— start of DATA EXCERPT —

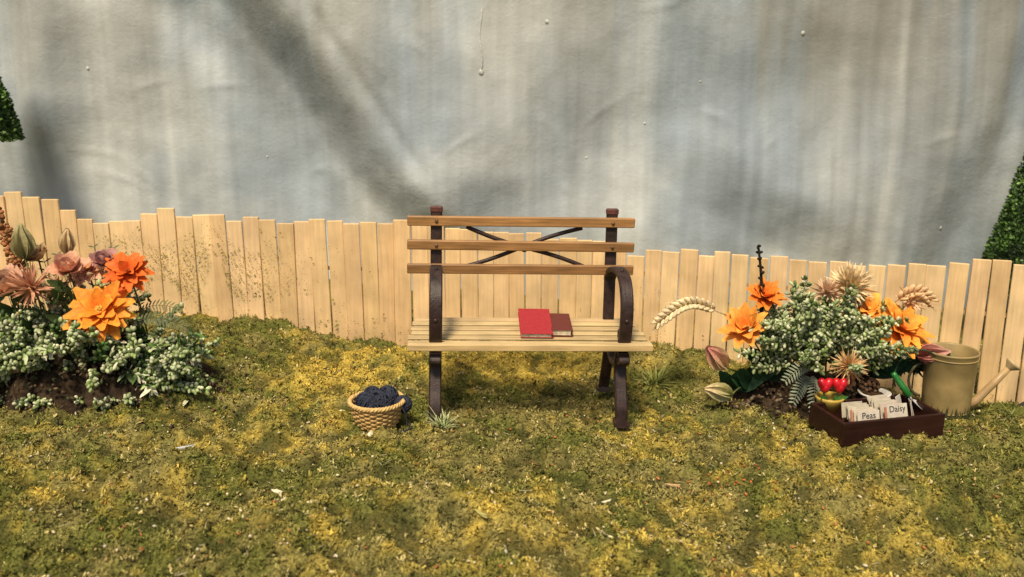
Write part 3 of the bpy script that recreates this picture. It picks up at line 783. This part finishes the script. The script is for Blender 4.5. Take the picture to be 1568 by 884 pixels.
# ---------------------------------------------------------------- watering can
wc=empty('watering_can',(2.455,4.72,gz(2.475,4.70)-.008))
mb=MB();H=.385
tin=C(.30,.22,.09)
mb.lathe((0,0,0),[(0,.004),(.118,.002),(.123,.01),(.125,.03),(.131,H*.5),(.137,H-.012),(.142,H-.006),(.142,H),(.137,H+.003),(.132,H-.004),(.127,H*.5),(.12,.02),(0,.018)],tin,48)
for zz,rr in((.045,.1275),(H-.035,.137)): mb.tube([(rr*math.cos(q),rr*math.sin(q),zz) for q in np.linspace(0,2*math.pi,48,endpoint=False)],.004,.004,tin,6,closed=True)
canm=colmat('painted_tin',rough=.42,noise=9,amt=.25,bump=.08,spec=.45)
mk('body',mb,canm,parent=wc)
mb=MB();sp=C(.42,.28,.13)
mb.tube([(.12,-.0,.05),(.17,-.005,.09),(.25,-.01,.19),(.325,-.015,.29)],.026,.018,sp,12)
dn=Vector((.62,-.10,.70)).normalized()
def cone(c,d,prof,col):
    d=Vector(d).normalized();a=d.orthogonal().normalized();b=d.cross(a);c=Vector(c);vs=[];S=20
    for r,z in prof:
        for j in range(S): vs.append(c+d*z+(a*math.cos(2*math.pi*j/S)+b*math.sin(2*math.pi*j/S))*r)
    mb.add(vs,[(i*S+j,i*S+(j+1)%S,(i+1)*S+(j+1)%S,(i+1)*S+j) for i in range(len(prof)-1) for j in range(S)],col)
cone((.318,-.015,.282),dn,[(.018,0),(.040,.028),(.045,.034),(.045,.042),(.0,.046)],C(.46,.34,.18))
mk('spout',mb,canm,parent=wc)
mb=MB()
mb.tube([V3(-.12-.085*math.sin(q),.04,.20+.10*math.cos(q)) for q in np.linspace(.1,3.0,14)],.008,.008,C(.10,.09,.05),8)
mk('handle',mb,canm,parent=wc)
mb=MB()
for k in range(190):
    q=random.uniform(0,2*math.pi);hh=random.uniform(.03,.09)
    p0=V3(.1272*math.cos(q-.06),.1272*math.sin(q-.06),.012);p1=V3(.1272*math.cos(q+.06),.1272*math.sin(q+.06),.012)
    qt=q+random.uniform(-.12,.12);p2=V3(.1325*math.cos(qt),.1325*math.sin(qt),.012+hh)
    o=.0015+random.random()*.001
    mb.add([p+V3(math.cos(q),math.sin(q),0)*o for p in(p0,p1,p2)],[(0,1,2)],var(C(.06,.065,.025),.4))
mk('grass_motif',mb,canm,parent=wc,smooth=False)

# dark-shafted spade pushed into the ground at the far right
sd=empty('garden_spade',(2.99,4.82,gz(2.99,4.82)))
mb=MB();mb.tube([(0,0,.02),(.03,.03,.50)],.016,.016,C(.05,.03,.022),10);mb.tube([(-.03,.03,.505),(.09,.03,.505)],.014,.014,C(.04,.025,.02),10)
mb.petal((0,0,.06),(-.02,-.02,-1),(0,-1,0),.20,.16,.0,.12,C(.07,.065,.06),C(.09,.085,.08),8,.6)
mk('shaft_and_blade',mb,canm,parent=sd)

# ---------------------------------------------------------------- topiary trees
leafm=colmat('boxwood_leaves',rough=.5,noise=8,amt=.35,bump=0,spec=.35,detail=1)
def topiary(name,x,y,zb,H,R,n):
    e=empty(name,(x,y,gz(x,y)))
    mb=MB();mb.tube([(0,0,-.05),(.01,0,zb*.5),(0,0,zb+H*.8)],.045,.012,C(.10,.065,.04),8)
    for k in range(14):
        q=k*2.4;z=zb+H*.06*k*.9;rr=R*(1-(z-zb)/H)**.8*.8
        mb.tube([(0,0,z),(math.cos(q)*rr,math.sin(q)*rr,z+.08)],.012,.004,C(.10,.065,.04),5)
    mk('trunk',mb,soilm,parent=e)
    m=n;t=rng.random(m)**1.3;q=rng.random(m)*2*np.pi
    bump=1+.10*(fbm(q*3+x,t*9,3)-.5)*2
    rr=R*(1-t)**.8*bump*(1-.28*rng.random(m)**2.2)
    base=rng.random(m)<.12; rr=np.where(base,rr*np.sqrt(rng.random(m)),rr); t=np.where(base,.015*rng.random(m),t)
    P=np.stack([rr*np.cos(q),rr*np.sin(q),zb+H*t],1)
    O=np.stack([np.cos(q),np.sin(q),.4+0*q],1)+rng.normal(0,.55,(m,3));O/=np.linalg.norm(O,axis=1)[:,None]
    S=np.cross(O,rng.normal(0,1,(m,3)));S/=np.linalg.norm(S,axis=1)[:,None]
    L=(.018+.016*rng.random(m))[:,None]
    U=np.cross(O,S)
    V=np.stack([P,P+O*L*.5+S*L*.38+U*L*.1,P+O*L*1.1,P+O*L*.5-S*L*.38+U*L*.1],1).reshape(-1,3)
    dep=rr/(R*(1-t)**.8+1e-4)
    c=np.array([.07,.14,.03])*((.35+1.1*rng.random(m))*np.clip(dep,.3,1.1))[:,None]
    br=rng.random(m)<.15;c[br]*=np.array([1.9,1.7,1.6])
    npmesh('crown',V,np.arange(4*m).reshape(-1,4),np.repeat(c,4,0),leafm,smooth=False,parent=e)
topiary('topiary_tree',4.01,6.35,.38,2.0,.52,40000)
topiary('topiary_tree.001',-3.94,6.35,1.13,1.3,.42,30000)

# ---------------------------------------------------------------- small things on the lawn
mb=MB()
def seed(x,y,L,ang,w=.3,col=C(.76,.68,.46)):
    z=float(ground_h(np.array(x),np.array(y)))+.018
    mb.petal((x,y,z),(math.cos(ang),math.sin(ang),.1),(0,0,1),L,L*w,.05,-.4,col,var(col,.1),6)
    mb.blob((x+math.cos(ang)*L*.5,y+math.sin(ang)*L*.5,z-.002),(math.cos(ang),math.sin(ang),.1),L*.9,L*w*.45,var(col,.1),8,6)
seed(-.86,3.40,.10,-.35,.36);seed(-.735,4.18,.08,1.3,.36);seed(-1.62,3.96,.10,.1,.2,C(.5,.5,.5));seed(-1.88,4.77,.10,.2)
seed(-1.1,3.72,.08,-.6);seed(-1.06,3.5,.05,0);seed(-1.0,3.48,.04,1);seed(.72,3.83,.08,-.5,.2,C(.6,.4,.2));seed(-.15,3.3,.10,-1.0,.18,C(.5,.45,.15));seed(.4,3.62,.05,.3)
for k in range(800):
    Y=2.8+random.random()**1.2*2.6;X=random.uniform(-.6,.6)*Y;z=float(ground_h(np.array(X),np.array(Y)))+.011
    col=random.choice([C(.62,.53,.30),C(.62,.53,.30),C(.56,.50,.36),C(.42,.15,.05),C(.36,.26,.10)])
    if random.random()<.25:
        a=random.random()*6.28;L=random.uniform(.02,.06)
        mb.tube([(X,Y,z),(X+math.cos(a)*L,Y+math.sin(a)*L,z+.006)],.0016,.001,var(col,.2),4)
    else: mb.blob((X,Y,z),ruv(),random.uniform(.008,.024),random.uniform(.003,.0075),var(col,.25),6,4)
for k in range(26):
    X=random.gauss(1.05,.12);Y=random.gauss(3.86,.08);z=float(ground_h(np.array(X),np.array(Y)))+.010
    mb.blob((X,Y,z),ruv(),.016,.005,var(C(.50,.12,.03),.3),6,4)
mk('scattered_seeds',mb,colmat('seed_husk',rough=.6,noise=60,amt=.2,bump=.2))
def tuft(name,x,y,n,L,cols):
    mb=MB();z=gz(x,y)
    for k in range(n):
        a=random.random()*6.28;e=random.uniform(.3,1.3)
        mb.petal((x+random.gauss(0,.018),y+random.gauss(0,.018),z),(math.cos(a)*math.cos(e),math.sin(a)*math.cos(e),math.sin(e)),(0,0,1),L*random.uniform(.5,1.1),.007,-.25,.2,cols[0],cols[1],5)
    mk(name,mb,plantm)
tuft('grass_tuft',-.37,4.33,54,.13,(C(.25,.32,.10),C(.62,.64,.36)))
tuft('grass_tuft.001',.87,5.12,60,.17,(C(.18,.22,.05),C(.36,.38,.11)))
tuft('grass_tuft.002',2.75,4.6,26,.10,(C(.12,.16,.04),C(.3,.3,.1)))

# ---------------------------------------------------------------- light, world, camera
el=math.radians(57);az=math.radians(15)
Ld=Vector((-math.cos(el)*math.sin(az),-math.cos(el)*math.cos(az),math.sin(el)))
sun=bpy.data.lights.new('sun','SUN');sun.energy=4.5;sun.angle=math.radians(11);sun.color=(1,.85,.62)
so=bpy.data.objects.new('sun',sun);scene.collection.objects.link(so);so.rotation_euler=Ld.to_track_quat('Z','Y').to_euler();so.location=(-2,-4,8)
w=bpy.data.worlds.new('World');scene.world=w;w.use_nodes=True;nt=w.node_tree
bg=nt.nodes['Background'];st=nt.nodes.new('ShaderNodeTexSky');st.sky_type='NISHITA';st.sun_disc=False
st.sun_elevation=el;st.sun_rotation=math.radians(180)+az;st.dust_density=3.0
nt.links.new(st.outputs['Color'],bg.inputs['Color']);bg.inputs['Strength'].default_value=.088
cam=bpy.data.cameras.new('camera');co=bpy.data.objects.new('camera',cam);scene.collection.objects.link(co)
co.location=(0,0,1.86);co.rotation_euler=(math.radians(90-14),0,0)
cam.sensor_width=36;cam.lens=31.2;cam.clip_end=300;cam.clip_start=.05
cam.dof.use_dof=True;cam.dof.focus_distance=4.9;cam.dof.aperture_fstop=1.4
scene.camera=co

— end of DATA EXCERPT —

**BRIEF**
Lines of the material that contain the word "array" are to be gathered.

**EXPECTED ANSWER**
    c=np.array([.07,.14,.03])*((.35+1.1*rng.random(m))*np.clip(dep,.3,1.1))[:,None]
    br=rng.random(m)<.15;c[br]*=np.array([1.9,1.7,1.6])
    z=float(ground_h(np.array(x),np.array(y)))+.018
    Y=2.8+random.random()**1.2*2.6;X=random.uniform(-.6,.6)*Y;z=float(ground_h(np.array(X),np.array(Y)))+.011
    X=random.gauss(1.05,.12);Y=random.gauss(3.86,.08);z=float(ground_h(np.array(X),np.array(Y)))+.010